O Crédito do Trabalhador, lançado com o discurso oficial de “inclusão financeira” e “democratização do acesso ao crédito”, tem se revelado uma armadilha disfarçada de política social; uma autêntica arapuca. Nos primeiros cinco meses de operação, o endividamento dos trabalhadores que aderiram à nova modalidade de consignado saltou de R$ 18,4 bilhões em fevereiro para R$ 33,1 bilhões em julho de 2025, segundo o Banco Central, um aumento de quase 80%.
O dado, por si só, desmonta a retórica otimista do governo: o crédito não está servindo para substituir dívidas antigas por juros menores, mas para criar novas dívidas e ampliar a dependência financeira da classe trabalhadora.
A propaganda oficial vende a ideia de que o trabalhador formal agora pode acessar o crédito consignado com taxas mais baixas, usando o salário como garantia mas, na prática, o que se vê é o oposto. Os contratos firmados nessa modalidade têm apresentado taxas médias anuais de 58%, conforme dados divulgados por instituições financeiras e pelo Banco Central, percentual muito superior aos 36% anuais observados em consignados públicos e de servidores. Trata-se de um juro maquiado de benefício, cujo único resultado concreto é o aumento do lucro dos bancos e do endividamento dos assalariados.
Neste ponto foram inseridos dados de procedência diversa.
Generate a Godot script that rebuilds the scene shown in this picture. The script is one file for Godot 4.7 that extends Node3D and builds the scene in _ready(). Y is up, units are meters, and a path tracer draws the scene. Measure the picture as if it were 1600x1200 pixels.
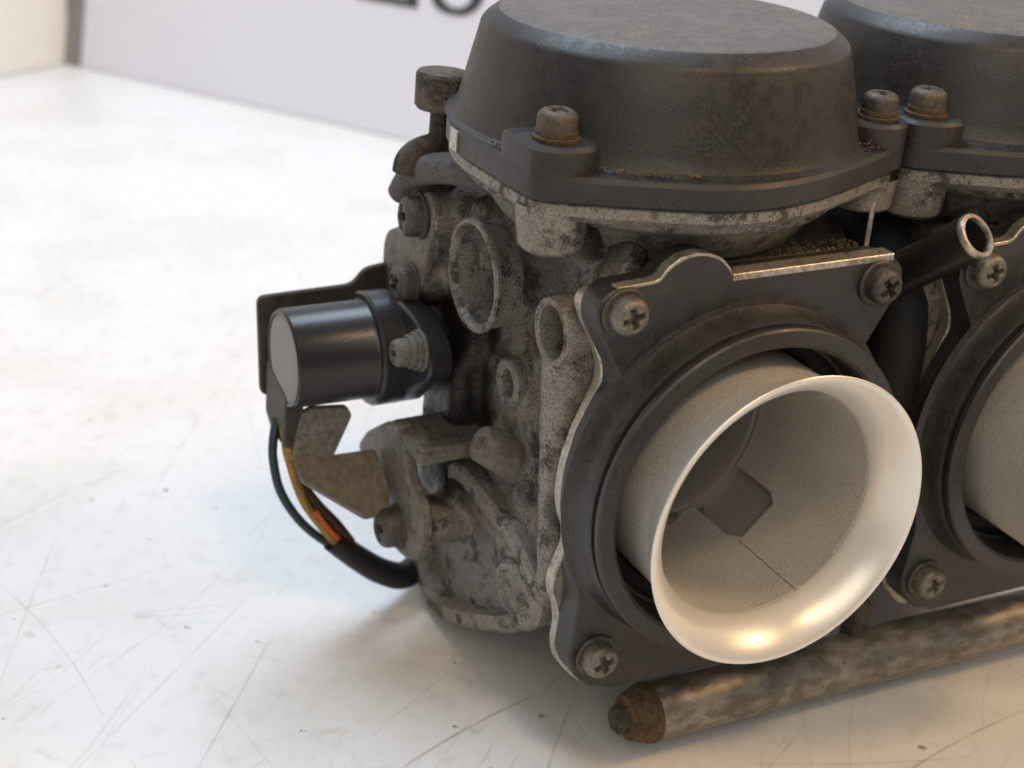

O público atingido é justamente o mais vulnerável: trabalhadores com renda de até R$ 2 mil, baixa escolaridade e pouca estabilidade no emprego. Para muitos, o crédito consignado surge como uma tábua de salvação diante da alta do custo de vida, da inflação que corrói o poder de compra e da escassez de crédito pessoal. Mas, ao transformar o salário em garantia automática, o programa cria uma relação de servidão financeira. O desconto é feito direto na folha, antes mesmo de o trabalhador ver o dinheiro. Na prática, ele continua empregado, mas já trabalha para pagar o banco. É uma escravidão financeira moderna.
Engodo político

O engodo fica mais evidente quando se faz a conta do impacto sobre a renda. Imagine um trabalhador que ganha R$ 2 mil por mês e compromete 20% de sua renda, ou seja, R$ 400, em um empréstimo consignado com taxa de 58% ao ano (equivalente a cerca de 3,9% ao mês). Em um contrato de 24 meses, esse trabalhador tomaria aproximadamente R$ 6.700 de empréstimo e pagaria ao fim do período quase R$ 9.600. Em outras palavras, R$ 2.900 — o equivalente a mais de um mês e meio de salário — seriam pagos apenas em juros. Caso o contrato fosse estendido para 36 meses, o valor desembolsado ultrapassaria R$ 12 mil, quase o dobro do que foi tomado emprestado.
A lógica é cruel: o programa que prometia aliviar o orçamento do trabalhador acabou tornando-o prisioneiro de parcelas fixas e longas, reduzindo sua renda disponível e ampliando sua vulnerabilidade. O Banco Central reconhece, em seu relatório mais recente, que o crescimento dessa linha de crédito “sugere papel limitado da substituição de dívidas existentes”, ou seja, os novos empréstimos não estão sendo usados para quitar dívidas caras, mas para contrair novas obrigações. O resultado é um círculo vicioso de endividamento em que o salário se torna apenas uma ponte entre o trabalhador e o sistema financeiro.
O governo tenta apresentar números positivos: segundo dados oficiais, o programa já movimentou R$ 46,5 bilhões em empréstimos, beneficiando cerca de cinco milhões de pessoas. Mas os números, quando analisados de perto e com critério, revelam outra verdade: o crescimento acelerado se deu à custa da renda dos mais pobres, enquanto bancos e financeiras registram lucros crescentes. O modelo favorece o capital e amarra o trabalhador a um contrato em que ele paga mais do que recebe, mês após mês, sem sequer sentir o dinheiro passar pelas mãos.
Ativo bancário
A suposta “inclusão” que o programa traz é, na realidade, uma forma moderna de exclusão econômica. O trabalhador de baixa renda, já sufocado pela inflação, pelo desemprego intermitente e pela ausência de políticas de proteção, agora enfrenta um sistema que transforma sua folha de pagamento em ativo bancário. Em vez de autonomia financeira, o que se vê é subordinação permanente.
O Crédito do Trabalhador nasceu com o discurso da liberdade, mas entrega o oposto: a escravidão moderna do salário descontado na fonte, em nome de um progresso que só faz enriquecer quem empresta. O que deveria ser uma ferramenta de apoio virou uma arapuca institucionalizada, que alimenta a ilusão de poder de compra enquanto destrói, silenciosamente, a independência financeira da já combalida baixa renda.